UNLV Mathematical Sciences
2007-2008 Colloquium

High Accuracy Eigenvalue Approximations


Dr. Zhimin Zhang

Department of Mathematics
Wayne State University



Abstract

Finite element approximations for the eigenvalue roblem of the Laplace operator is discussed. A gradient recovery scheme is proposed to enhance the finite element solutions of the eigenvalues. By reconstructing the numerical gradient, it is possible to produce more accurate numerical eigenvalues. Furthermore, the recovered gradient can be used to form an {\it a posteriori} error estimator to guide an adaptive mesh refinement.
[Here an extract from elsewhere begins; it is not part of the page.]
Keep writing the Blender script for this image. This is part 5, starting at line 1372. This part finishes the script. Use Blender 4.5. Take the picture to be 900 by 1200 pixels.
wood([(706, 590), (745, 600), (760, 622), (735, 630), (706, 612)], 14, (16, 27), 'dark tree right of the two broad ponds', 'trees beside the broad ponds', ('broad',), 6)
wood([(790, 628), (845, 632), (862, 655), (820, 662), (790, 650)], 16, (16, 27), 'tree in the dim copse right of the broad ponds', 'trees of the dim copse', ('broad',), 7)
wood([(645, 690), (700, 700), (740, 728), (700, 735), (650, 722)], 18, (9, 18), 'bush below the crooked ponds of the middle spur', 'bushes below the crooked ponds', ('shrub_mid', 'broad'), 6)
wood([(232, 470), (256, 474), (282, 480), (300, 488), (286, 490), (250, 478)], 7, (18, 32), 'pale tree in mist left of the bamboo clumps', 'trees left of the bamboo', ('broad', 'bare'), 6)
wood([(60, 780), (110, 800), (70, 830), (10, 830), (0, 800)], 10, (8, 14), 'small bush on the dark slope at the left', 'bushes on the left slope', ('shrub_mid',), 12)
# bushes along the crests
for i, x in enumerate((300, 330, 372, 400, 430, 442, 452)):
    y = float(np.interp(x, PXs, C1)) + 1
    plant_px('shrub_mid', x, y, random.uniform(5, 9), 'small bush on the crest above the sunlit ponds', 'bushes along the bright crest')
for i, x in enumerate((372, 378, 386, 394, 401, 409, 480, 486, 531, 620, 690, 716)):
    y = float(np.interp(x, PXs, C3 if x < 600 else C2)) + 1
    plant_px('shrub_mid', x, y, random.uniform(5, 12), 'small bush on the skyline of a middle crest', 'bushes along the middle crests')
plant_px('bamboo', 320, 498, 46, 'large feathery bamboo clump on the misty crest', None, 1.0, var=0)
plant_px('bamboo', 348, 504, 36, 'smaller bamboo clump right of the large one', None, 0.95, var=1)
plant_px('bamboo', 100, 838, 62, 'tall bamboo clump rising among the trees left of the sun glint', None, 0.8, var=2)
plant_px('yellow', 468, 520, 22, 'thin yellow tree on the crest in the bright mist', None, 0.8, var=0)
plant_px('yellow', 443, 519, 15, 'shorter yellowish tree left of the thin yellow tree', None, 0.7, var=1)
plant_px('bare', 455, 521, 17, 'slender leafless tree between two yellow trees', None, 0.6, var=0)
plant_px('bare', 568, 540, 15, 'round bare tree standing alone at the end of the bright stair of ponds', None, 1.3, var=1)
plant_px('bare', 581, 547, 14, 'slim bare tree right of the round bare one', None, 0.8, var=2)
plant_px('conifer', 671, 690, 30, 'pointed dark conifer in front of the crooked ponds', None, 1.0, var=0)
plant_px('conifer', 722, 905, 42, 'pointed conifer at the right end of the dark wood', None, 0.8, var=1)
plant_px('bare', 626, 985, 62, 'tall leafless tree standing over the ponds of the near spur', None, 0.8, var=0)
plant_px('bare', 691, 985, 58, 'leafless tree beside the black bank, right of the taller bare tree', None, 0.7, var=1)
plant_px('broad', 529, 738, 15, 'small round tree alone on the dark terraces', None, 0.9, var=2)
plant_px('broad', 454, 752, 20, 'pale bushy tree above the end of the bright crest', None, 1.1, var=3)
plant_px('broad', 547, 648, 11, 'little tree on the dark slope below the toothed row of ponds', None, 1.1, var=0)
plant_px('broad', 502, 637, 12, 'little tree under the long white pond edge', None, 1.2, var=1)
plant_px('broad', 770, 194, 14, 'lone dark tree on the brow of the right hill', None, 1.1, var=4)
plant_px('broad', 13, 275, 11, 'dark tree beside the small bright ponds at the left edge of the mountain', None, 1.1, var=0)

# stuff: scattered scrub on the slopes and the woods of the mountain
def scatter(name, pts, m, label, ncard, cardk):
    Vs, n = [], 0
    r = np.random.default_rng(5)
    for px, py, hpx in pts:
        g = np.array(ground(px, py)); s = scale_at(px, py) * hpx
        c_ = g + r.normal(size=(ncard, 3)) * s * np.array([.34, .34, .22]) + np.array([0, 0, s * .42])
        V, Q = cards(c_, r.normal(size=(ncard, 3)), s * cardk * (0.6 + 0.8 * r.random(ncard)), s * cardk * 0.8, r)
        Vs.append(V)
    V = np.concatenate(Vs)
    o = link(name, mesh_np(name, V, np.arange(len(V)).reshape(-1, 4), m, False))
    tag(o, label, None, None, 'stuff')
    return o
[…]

Therefore, this method works not only for structured meshes, but also for unstructured and adaptive meshes. Additional computational cost for this post-processing technique is only $O(N)$ ($N$ is the total degrees of freedom), comparing with $O(N^2)$ cost for the original problem. Theoretical results can be summarized in the following: 1) Eigenfunctions are sufficiently smooth. Under uniform meshes or the Delaunay triangulation with regular refinement, the enhanced eigenvalue approximations for the linear element converge at rate $O(h^4)$ ($h$ is the maximum mesh size), while the original approximations converge at rate $O(h^2)$. 2) Eigenfunctions have corner singularities. Under a commonly used adaptive mesh refinement strategy, the enhanced eigenvalue approximations converge at rate $O(N^{-k/2-\rho})$ for some $\rho>0$ ($k=1$ for the linear element and $k=2$ for the quadratic element), while the original approximations converges at rate $O(N^{-k/2})$. All above theoretical results are numerically verified.